MATERIAL.
[BEGIN]

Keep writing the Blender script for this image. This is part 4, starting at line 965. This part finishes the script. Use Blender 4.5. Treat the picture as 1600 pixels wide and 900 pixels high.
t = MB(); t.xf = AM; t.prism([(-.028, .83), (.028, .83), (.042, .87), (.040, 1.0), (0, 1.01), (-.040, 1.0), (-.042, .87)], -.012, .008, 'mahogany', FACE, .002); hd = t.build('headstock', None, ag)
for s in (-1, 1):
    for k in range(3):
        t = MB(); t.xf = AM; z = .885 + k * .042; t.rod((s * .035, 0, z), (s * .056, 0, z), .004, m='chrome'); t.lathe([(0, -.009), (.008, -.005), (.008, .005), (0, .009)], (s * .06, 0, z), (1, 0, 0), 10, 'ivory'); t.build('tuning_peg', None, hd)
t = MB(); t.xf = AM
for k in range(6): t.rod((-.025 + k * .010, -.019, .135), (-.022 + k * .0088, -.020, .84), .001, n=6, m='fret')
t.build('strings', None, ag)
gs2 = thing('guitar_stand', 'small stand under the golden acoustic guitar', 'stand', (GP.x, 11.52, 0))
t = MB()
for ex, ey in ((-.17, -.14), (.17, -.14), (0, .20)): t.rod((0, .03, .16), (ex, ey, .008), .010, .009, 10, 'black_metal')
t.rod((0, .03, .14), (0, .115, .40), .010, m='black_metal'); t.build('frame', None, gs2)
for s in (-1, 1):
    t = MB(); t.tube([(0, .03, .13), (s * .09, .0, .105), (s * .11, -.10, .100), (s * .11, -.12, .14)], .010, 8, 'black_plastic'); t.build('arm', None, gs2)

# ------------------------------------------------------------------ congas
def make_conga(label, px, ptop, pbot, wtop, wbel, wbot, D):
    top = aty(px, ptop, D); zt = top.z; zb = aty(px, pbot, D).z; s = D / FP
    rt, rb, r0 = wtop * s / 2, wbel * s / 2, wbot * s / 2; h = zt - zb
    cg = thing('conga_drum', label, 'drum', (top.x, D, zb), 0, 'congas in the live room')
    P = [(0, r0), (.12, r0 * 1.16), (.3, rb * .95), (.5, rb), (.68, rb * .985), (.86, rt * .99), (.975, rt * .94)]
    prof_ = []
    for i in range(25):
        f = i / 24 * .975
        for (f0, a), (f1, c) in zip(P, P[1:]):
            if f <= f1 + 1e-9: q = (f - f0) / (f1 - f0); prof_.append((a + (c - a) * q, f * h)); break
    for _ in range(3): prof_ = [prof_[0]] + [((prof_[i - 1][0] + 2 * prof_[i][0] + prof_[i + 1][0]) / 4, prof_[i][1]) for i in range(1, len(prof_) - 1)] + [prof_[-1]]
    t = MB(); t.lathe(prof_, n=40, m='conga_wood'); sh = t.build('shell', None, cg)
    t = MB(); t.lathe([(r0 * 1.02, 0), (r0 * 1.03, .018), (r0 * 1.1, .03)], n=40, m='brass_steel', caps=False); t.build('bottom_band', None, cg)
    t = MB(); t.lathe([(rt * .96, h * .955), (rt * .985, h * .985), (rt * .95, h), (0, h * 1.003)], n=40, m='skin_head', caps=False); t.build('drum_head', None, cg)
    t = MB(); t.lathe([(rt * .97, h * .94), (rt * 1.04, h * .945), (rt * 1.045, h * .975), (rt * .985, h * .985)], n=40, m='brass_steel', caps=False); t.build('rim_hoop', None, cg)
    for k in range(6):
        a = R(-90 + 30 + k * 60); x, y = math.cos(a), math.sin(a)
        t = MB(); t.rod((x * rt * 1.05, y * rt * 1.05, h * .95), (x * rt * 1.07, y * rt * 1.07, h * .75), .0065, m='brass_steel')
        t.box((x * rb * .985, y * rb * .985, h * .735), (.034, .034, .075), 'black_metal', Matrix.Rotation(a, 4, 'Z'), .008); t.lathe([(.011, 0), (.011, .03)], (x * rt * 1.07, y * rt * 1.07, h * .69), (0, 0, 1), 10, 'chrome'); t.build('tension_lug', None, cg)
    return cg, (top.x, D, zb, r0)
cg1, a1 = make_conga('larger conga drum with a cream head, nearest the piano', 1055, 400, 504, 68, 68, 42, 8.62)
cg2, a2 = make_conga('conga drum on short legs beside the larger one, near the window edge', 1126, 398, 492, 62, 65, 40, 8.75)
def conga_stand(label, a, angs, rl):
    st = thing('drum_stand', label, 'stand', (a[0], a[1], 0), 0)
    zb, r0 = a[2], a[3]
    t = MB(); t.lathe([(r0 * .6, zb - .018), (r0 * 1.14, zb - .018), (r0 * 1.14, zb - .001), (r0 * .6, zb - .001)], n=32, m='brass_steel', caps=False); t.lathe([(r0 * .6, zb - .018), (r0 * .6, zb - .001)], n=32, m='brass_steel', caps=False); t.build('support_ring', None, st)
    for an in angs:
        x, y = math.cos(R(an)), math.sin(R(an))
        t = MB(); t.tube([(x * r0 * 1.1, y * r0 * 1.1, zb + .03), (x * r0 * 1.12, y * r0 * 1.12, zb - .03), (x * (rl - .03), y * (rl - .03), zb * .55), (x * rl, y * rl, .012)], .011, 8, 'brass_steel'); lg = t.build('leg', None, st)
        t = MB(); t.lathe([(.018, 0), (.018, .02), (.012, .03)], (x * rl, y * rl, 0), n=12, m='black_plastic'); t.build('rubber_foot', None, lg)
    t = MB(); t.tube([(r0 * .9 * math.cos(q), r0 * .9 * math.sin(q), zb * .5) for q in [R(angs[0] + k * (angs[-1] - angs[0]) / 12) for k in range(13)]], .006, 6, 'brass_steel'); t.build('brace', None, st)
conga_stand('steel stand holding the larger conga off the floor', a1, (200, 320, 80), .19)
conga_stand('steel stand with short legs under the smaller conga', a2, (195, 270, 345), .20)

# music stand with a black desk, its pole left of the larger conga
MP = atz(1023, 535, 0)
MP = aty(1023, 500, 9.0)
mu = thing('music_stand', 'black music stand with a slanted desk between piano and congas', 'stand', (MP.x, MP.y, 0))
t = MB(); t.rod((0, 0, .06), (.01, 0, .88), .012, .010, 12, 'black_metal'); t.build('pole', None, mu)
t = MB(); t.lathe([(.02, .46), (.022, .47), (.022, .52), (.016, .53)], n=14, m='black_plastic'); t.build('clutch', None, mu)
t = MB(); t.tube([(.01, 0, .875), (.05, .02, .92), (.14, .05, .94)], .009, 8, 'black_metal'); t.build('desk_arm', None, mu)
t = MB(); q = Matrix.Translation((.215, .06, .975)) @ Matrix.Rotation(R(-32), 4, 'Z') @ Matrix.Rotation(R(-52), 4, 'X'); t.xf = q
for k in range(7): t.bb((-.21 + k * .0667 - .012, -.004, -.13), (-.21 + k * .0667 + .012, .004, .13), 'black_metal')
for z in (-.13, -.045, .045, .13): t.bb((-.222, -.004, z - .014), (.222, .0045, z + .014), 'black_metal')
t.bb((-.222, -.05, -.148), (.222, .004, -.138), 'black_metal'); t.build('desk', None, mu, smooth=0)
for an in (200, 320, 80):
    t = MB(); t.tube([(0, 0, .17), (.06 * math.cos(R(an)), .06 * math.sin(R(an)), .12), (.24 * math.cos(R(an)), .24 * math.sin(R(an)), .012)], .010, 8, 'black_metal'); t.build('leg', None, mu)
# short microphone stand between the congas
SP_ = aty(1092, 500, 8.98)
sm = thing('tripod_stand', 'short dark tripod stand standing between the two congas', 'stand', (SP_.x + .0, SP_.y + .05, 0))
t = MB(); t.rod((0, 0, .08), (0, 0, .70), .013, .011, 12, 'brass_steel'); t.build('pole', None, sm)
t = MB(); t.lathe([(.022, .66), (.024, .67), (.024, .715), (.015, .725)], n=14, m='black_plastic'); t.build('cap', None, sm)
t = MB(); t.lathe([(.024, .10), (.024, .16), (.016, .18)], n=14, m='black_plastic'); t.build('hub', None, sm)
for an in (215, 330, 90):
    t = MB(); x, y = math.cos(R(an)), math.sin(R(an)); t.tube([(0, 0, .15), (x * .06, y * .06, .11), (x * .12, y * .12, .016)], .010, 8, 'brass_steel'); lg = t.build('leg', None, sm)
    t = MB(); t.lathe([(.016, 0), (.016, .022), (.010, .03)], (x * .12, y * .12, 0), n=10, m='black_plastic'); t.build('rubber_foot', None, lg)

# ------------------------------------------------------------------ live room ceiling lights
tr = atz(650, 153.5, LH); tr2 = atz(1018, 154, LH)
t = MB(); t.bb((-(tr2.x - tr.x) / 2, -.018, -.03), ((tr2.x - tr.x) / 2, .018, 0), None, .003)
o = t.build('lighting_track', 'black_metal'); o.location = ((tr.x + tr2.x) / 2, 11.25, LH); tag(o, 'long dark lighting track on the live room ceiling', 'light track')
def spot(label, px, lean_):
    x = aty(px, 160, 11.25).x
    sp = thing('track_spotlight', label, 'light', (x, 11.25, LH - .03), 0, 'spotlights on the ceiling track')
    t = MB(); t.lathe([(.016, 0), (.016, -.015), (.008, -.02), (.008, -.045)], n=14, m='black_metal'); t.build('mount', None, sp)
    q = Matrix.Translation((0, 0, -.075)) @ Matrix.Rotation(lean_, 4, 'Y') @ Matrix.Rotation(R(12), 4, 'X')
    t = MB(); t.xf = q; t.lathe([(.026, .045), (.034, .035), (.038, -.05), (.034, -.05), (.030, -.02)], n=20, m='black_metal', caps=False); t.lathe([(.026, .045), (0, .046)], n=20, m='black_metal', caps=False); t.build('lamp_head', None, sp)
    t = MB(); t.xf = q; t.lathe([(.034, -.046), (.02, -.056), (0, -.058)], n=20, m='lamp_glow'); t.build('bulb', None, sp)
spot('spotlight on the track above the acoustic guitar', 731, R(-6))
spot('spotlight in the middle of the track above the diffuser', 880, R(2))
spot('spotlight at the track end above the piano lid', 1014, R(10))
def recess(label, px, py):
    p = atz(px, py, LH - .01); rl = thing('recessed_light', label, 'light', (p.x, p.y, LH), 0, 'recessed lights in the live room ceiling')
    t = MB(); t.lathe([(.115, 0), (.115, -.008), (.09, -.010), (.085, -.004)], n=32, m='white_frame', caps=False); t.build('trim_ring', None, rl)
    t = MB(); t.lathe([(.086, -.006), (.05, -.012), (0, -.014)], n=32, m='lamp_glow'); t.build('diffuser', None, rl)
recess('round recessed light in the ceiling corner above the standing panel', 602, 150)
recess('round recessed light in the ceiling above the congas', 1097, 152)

[END]

WHAT TO WORK ON.
Exactly as they stand, set down the lines from the top of the data through the line with "t = MB(); t.tube([(0, .03, .13), (s".

CORRECT RESPONSE.
Keep writing the Blender script for this image. This is part 4, starting at line 965. This part finishes the script. Use Blender 4.5. Treat the picture as 1600 pixels wide and 900 pixels high.
t = MB(); t.xf = AM; t.prism([(-.028, .83), (.028, .83), (.042, .87), (.040, 1.0), (0, 1.01), (-.040, 1.0), (-.042, .87)], -.012, .008, 'mahogany', FACE, .002); hd = t.build('headstock', None, ag)
for s in (-1, 1):
    for k in range(3):
        t = MB(); t.xf = AM; z = .885 + k * .042; t.rod((s * .035, 0, z), (s * .056, 0, z), .004, m='chrome'); t.lathe([(0, -.009), (.008, -.005), (.008, .005), (0, .009)], (s * .06, 0, z), (1, 0, 0), 10, 'ivory'); t.build('tuning_peg', None, hd)
t = MB(); t.xf = AM
for k in range(6): t.rod((-.025 + k * .010, -.019, .135), (-.022 + k * .0088, -.020, .84), .001, n=6, m='fret')
t.build('strings', None, ag)
gs2 = thing('guitar_stand', 'small stand under the golden acoustic guitar', 'stand', (GP.x, 11.52, 0))
t = MB()
for ex, ey in ((-.17, -.14), (.17, -.14), (0, .20)): t.rod((0, .03, .16), (ex, ey, .008), .010, .009, 10, 'black_metal')
t.rod((0, .03, .14), (0, .115, .40), .010, m='black_metal'); t.build('frame', None, gs2)
for s in (-1, 1):
    t = MB(); t.tube([(0, .03, .13), (s * .09, .0, .105), (s * .11, -.10, .100), (s * .11, -.12, .14)], .010, 8, 'black_plastic'); t.build('arm', None, gs2)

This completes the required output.